# Data lines
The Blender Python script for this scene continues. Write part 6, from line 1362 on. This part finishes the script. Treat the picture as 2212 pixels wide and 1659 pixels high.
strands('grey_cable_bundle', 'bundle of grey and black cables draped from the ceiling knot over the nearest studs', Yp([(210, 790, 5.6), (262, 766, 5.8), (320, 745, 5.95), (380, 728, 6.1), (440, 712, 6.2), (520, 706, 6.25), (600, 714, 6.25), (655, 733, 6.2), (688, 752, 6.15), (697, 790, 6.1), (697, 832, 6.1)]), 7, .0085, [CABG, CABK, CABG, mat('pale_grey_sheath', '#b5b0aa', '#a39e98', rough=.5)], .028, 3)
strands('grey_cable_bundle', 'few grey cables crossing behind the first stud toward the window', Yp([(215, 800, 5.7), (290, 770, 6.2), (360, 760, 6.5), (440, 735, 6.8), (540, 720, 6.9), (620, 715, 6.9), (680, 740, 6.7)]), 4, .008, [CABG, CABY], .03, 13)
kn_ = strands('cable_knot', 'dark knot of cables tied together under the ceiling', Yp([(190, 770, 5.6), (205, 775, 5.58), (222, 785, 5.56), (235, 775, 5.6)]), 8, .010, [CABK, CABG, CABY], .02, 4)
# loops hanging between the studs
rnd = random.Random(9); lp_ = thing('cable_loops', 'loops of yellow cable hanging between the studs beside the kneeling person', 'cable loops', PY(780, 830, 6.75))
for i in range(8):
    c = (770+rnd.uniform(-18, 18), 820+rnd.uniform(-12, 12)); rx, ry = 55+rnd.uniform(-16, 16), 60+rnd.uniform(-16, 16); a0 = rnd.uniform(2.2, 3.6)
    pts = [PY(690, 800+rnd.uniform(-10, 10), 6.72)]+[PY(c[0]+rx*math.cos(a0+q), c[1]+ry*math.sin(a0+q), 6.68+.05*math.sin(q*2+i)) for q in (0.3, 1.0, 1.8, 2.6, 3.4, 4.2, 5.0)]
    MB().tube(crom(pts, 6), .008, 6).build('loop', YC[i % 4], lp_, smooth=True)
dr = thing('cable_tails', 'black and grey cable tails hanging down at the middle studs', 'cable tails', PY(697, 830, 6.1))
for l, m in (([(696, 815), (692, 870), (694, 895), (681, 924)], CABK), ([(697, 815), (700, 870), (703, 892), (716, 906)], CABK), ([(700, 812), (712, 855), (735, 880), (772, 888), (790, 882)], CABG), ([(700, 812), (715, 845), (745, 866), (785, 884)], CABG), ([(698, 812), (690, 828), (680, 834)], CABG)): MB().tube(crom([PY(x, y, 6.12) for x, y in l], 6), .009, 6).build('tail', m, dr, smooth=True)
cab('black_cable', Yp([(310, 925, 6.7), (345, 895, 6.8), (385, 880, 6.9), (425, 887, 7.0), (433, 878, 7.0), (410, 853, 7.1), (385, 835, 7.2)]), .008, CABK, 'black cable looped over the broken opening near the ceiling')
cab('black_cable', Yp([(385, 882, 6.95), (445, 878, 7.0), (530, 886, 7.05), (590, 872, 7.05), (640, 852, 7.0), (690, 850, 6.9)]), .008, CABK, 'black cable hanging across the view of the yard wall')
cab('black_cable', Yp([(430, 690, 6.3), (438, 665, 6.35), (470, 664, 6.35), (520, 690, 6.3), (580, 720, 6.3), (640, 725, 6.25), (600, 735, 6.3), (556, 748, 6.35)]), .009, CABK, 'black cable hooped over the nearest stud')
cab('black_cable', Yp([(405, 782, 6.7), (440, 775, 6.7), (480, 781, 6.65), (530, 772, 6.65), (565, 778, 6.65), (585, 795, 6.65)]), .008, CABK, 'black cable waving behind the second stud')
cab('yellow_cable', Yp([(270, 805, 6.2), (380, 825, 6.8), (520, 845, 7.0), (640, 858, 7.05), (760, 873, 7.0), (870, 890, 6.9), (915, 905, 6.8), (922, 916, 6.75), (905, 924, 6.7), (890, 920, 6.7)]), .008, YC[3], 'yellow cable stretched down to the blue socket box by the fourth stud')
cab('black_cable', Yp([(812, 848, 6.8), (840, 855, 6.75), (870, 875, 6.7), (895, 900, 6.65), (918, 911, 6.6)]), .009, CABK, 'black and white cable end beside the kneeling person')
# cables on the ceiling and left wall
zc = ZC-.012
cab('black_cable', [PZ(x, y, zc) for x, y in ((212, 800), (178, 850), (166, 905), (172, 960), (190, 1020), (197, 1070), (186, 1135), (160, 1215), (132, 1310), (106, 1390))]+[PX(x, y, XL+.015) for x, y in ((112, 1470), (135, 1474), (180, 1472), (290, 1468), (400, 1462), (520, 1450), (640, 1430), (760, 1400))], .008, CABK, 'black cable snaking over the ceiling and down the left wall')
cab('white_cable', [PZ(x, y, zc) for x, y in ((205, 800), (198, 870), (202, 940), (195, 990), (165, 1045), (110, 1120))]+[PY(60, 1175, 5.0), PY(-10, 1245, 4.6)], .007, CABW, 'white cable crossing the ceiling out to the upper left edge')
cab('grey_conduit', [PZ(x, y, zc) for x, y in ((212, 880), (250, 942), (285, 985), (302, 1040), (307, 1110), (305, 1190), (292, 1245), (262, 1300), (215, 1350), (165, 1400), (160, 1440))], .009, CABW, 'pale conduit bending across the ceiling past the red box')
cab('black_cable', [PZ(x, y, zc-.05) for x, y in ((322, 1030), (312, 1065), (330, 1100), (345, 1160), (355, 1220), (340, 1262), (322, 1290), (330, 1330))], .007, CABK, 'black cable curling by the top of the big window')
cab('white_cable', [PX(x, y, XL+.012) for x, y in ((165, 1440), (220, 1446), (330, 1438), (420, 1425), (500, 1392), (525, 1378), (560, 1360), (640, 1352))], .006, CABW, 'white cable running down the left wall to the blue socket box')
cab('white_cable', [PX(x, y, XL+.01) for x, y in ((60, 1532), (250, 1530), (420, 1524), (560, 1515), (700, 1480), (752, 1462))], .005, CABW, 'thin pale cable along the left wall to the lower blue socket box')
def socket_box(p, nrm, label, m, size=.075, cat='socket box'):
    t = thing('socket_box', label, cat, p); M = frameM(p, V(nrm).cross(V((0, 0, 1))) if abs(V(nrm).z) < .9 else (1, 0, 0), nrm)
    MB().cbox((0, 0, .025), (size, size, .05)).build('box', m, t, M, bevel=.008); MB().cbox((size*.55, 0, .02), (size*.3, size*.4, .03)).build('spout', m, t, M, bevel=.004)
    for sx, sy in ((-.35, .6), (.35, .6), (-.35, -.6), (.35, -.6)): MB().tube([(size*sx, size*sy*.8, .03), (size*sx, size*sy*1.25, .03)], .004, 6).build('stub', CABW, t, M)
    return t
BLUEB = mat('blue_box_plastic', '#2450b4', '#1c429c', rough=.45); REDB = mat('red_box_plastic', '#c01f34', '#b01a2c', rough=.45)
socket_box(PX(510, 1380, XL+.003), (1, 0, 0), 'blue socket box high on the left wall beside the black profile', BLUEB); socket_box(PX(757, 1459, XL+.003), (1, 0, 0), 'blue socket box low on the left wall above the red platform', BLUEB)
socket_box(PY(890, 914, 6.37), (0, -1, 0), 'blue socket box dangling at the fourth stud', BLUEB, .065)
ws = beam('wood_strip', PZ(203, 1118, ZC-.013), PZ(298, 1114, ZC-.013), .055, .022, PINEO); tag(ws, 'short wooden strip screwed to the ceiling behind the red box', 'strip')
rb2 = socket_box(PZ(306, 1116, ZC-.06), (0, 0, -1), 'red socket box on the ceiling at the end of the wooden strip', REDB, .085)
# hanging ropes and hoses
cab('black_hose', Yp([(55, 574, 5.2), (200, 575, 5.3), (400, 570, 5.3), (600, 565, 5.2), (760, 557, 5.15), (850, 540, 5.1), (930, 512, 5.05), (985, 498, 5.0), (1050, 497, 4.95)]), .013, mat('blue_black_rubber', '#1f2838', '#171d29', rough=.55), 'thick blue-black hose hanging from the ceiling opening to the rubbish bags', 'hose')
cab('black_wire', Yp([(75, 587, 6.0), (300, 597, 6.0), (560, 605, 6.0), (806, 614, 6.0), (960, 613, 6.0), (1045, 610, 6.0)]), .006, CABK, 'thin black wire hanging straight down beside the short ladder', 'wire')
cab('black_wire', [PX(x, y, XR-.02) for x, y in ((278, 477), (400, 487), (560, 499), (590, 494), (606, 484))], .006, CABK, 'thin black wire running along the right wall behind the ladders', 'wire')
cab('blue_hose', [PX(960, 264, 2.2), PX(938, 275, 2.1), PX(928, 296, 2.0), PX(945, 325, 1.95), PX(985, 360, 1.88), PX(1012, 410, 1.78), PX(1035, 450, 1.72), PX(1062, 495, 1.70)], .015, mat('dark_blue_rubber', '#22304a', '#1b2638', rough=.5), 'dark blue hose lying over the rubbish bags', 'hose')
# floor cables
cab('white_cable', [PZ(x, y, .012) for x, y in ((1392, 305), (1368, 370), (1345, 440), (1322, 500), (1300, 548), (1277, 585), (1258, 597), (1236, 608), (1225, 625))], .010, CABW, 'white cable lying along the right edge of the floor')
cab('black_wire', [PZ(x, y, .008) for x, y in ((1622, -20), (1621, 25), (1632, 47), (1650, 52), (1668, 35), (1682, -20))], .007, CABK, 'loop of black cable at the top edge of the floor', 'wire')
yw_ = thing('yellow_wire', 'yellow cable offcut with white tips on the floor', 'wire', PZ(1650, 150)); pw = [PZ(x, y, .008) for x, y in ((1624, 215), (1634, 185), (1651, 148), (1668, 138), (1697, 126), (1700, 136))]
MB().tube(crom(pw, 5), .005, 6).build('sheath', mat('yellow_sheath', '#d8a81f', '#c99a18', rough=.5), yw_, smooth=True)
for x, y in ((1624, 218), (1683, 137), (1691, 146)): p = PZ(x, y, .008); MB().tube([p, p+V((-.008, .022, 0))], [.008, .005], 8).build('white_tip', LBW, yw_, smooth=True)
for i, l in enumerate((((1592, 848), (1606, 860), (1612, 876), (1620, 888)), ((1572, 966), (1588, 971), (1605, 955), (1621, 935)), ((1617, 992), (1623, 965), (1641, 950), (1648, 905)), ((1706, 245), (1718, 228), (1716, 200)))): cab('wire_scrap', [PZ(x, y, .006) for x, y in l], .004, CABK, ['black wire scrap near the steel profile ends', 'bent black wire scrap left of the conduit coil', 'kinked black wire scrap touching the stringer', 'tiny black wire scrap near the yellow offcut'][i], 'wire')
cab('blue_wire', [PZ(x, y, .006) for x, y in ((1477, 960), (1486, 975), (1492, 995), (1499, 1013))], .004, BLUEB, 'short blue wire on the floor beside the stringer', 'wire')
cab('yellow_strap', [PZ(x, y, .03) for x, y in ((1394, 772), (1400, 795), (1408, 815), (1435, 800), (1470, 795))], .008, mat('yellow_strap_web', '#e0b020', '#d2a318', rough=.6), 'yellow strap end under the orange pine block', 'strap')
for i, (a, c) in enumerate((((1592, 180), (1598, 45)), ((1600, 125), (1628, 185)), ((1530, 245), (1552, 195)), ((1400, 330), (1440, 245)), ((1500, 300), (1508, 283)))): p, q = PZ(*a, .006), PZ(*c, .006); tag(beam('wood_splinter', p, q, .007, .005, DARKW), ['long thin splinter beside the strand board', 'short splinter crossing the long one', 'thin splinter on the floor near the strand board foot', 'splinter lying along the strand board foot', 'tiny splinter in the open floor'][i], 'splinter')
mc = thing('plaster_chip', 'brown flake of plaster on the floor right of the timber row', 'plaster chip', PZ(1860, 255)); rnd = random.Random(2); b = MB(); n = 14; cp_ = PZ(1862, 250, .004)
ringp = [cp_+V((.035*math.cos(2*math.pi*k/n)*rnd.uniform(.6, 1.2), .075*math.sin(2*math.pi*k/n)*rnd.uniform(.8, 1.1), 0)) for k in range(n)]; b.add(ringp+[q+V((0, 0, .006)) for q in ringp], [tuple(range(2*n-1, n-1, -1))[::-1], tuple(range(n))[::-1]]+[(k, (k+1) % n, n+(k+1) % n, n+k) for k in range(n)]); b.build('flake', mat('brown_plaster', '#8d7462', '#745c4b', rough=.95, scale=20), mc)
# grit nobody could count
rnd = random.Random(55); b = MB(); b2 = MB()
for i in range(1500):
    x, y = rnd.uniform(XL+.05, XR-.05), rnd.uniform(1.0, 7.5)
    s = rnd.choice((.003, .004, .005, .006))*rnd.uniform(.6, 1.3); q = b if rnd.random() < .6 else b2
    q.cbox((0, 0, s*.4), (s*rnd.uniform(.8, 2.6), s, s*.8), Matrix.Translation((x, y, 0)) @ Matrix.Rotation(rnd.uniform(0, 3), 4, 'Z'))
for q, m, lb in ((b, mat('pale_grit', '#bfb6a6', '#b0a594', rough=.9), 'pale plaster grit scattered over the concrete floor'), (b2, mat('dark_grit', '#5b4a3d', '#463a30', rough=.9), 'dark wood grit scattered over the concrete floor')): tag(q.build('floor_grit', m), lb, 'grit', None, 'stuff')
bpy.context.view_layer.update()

# Problem to work on
Copy each line of the preceding data that contains the string "from".

# Written solution
The Blender Python script for this scene continues. Write part 6, from line 1362 on. This part finishes the script. Treat the picture as 2212 pixels wide and 1659 pixels high.
strands('grey_cable_bundle', 'bundle of grey and black cables draped from the ceiling knot over the nearest studs', Yp([(210, 790, 5.6), (262, 766, 5.8), (320, 745, 5.95), (380, 728, 6.1), (440, 712, 6.2), (520, 706, 6.25), (600, 714, 6.25), (655, 733, 6.2), (688, 752, 6.15), (697, 790, 6.1), (697, 832, 6.1)]), 7, .0085, [CABG, CABK, CABG, mat('pale_grey_sheath', '#b5b0aa', '#a39e98', rough=.5)], .028, 3)
cab('black_hose', Yp([(55, 574, 5.2), (200, 575, 5.3), (400, 570, 5.3), (600, 565, 5.2), (760, 557, 5.15), (850, 540, 5.1), (930, 512, 5.05), (985, 498, 5.0), (1050, 497, 4.95)]), .013, mat('blue_black_rubber', '#1f2838', '#171d29', rough=.55), 'thick blue-black hose hanging from the ceiling opening to the rubbish bags', 'hose')